Thursday, May 22, 2008

Jungle Guides

Nobody is capable of making it through Wall Street without a jungle guide. Someone to help a hapless novice past the blood-sucking theta bushes, to avoid the poisonous vega snake and to get out of the way of the thundering commodity play. These are a few characters that have tried to mentor me in my short time on Wall Street (they all male because if you have a female boss on Wall Street, you are already too far gone to be helped):

1. The Mister Miyagi

This mild-mannered, yet deadly if fucked with, Asian man prepares you for the real world by forcing you to incessantly repeat inane tasks. You do nothing of any significance for your first few years on the job. Abruptly he will then shove you into harm's way, helping a client hedge his currency exposure in Pakistani GDRs.

Upside: The nitty gritty of your job becomes second nature, so your mind is completely free to concentrate on the important, strategic stuff. Like why you are balancing on one leg on a pole in the middle of the fucking ocean.

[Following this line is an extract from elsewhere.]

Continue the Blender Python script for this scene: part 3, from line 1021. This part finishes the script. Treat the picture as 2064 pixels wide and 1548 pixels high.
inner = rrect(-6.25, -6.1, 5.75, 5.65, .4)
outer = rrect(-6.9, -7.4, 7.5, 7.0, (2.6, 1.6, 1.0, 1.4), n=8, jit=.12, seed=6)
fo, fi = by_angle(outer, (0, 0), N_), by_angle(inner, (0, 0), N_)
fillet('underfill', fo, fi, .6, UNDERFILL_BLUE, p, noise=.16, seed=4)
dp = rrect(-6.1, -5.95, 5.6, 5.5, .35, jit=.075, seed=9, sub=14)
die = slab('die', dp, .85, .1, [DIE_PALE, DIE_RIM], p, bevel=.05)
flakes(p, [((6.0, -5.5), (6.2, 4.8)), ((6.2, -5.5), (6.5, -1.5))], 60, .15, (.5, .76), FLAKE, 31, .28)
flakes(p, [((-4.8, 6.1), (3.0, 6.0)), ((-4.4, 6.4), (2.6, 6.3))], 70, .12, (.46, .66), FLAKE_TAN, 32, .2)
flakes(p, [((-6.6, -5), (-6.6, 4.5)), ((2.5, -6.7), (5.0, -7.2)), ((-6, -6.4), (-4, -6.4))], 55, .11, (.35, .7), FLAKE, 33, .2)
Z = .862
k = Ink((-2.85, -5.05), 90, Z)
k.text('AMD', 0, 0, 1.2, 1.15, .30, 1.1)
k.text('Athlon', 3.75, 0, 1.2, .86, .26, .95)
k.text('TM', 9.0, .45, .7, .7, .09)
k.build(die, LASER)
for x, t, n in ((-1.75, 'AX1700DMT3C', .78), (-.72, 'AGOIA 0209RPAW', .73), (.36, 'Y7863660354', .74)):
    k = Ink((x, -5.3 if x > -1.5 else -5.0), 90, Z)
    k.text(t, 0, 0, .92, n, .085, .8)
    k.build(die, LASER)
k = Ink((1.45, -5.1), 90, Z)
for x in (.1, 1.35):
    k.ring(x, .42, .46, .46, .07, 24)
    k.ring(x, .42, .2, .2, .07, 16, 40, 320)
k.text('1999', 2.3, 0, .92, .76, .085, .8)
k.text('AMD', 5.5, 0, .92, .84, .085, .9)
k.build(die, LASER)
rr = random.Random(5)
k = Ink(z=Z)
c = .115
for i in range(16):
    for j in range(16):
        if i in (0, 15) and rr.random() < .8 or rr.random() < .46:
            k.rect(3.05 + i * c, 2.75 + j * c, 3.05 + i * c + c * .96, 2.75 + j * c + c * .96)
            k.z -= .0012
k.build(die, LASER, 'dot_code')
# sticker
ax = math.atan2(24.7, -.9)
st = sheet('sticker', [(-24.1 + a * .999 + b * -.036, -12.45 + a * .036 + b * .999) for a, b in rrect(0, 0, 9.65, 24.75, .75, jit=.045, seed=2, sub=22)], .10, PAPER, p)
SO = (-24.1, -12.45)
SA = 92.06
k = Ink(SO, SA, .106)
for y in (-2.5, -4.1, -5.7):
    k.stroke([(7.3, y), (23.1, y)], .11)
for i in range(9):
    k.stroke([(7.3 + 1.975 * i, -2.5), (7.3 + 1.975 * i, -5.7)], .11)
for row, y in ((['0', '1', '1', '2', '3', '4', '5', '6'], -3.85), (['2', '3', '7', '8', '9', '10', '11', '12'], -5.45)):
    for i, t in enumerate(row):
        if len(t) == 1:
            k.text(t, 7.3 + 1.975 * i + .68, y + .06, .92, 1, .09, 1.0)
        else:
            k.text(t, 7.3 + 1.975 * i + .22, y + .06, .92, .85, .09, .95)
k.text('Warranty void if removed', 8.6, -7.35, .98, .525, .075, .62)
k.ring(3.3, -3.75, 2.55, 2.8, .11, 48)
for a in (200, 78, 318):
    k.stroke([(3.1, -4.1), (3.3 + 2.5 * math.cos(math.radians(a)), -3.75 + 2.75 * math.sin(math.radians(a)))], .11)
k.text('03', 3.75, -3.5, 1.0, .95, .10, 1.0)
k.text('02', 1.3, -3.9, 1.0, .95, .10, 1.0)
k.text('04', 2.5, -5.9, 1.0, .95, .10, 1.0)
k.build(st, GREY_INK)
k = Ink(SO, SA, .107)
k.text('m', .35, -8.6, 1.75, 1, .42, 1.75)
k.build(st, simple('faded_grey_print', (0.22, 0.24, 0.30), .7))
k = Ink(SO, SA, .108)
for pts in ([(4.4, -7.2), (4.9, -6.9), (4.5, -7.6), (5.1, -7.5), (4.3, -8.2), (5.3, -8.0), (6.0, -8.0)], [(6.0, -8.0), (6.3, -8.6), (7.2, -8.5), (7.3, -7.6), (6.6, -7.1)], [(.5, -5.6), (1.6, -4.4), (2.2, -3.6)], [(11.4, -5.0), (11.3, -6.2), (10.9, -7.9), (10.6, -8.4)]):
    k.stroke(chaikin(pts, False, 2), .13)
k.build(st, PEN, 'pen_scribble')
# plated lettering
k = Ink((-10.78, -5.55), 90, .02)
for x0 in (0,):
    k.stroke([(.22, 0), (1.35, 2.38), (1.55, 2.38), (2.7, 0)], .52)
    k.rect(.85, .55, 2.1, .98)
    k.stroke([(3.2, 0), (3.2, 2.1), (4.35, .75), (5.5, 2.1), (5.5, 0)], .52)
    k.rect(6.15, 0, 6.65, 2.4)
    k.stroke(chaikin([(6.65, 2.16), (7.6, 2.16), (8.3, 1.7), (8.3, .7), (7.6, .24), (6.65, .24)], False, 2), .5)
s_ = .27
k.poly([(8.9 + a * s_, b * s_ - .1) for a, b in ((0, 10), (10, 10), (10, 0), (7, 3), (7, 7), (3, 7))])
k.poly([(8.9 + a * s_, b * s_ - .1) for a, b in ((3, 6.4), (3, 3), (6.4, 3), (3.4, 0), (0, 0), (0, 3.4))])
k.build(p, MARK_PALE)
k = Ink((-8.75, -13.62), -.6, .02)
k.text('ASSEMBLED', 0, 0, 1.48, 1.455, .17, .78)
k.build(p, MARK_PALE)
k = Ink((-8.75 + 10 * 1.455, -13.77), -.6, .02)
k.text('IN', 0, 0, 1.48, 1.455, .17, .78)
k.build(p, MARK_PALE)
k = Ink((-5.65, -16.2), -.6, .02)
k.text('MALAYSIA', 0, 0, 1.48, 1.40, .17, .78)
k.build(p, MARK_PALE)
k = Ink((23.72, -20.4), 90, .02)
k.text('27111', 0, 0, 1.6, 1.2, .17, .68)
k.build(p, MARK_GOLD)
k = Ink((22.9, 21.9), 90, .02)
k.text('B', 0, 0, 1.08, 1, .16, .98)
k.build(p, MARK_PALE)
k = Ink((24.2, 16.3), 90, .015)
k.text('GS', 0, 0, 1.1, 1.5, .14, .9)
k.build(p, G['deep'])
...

Downside: There is no way to hedge your currency risk in Pakistan. Your client, and thus you, are fucked.

2. The Gordon Gekko

This evil white man will put complete and utter faith in your intelligence, street smarts and complete lack of ethics to turn you into a ruthless money-making machine. You will learn how to rip off clients, fudge PnL and generally walk around like your dick is 8 feet long. The scraps off this man's plate will upgrade you from your student dive to a penthouse apartment overlooking the city crammed full of the best new toys.

Upside: You're rich bitch. Optional time-share of his leggy whore.

Downside: He punches you in the mouth, you sell out your father's firm and you become a rapper's bitch in prison. Soul is lost never to return.

3. The Simon Cowell/Tyra Banks

This bastard can be of any race/colour or creed. He will insist on making you look retarded for the smallest mistakes and his speech on what an idiot you are will take longer than simpler explanation of how to fix the problem. On the flip side, he runs an immensely sucessful business and the price of hanging on his coat-tails is you get hit by his shit in the face.

Upside: You develop skin of steel. Spectacle of your humiliation also draws attention to your group, increasing visibility and bonus pool.

Downside: He will always be making more money than you. He will also probably only keep you on the show for a few seasons.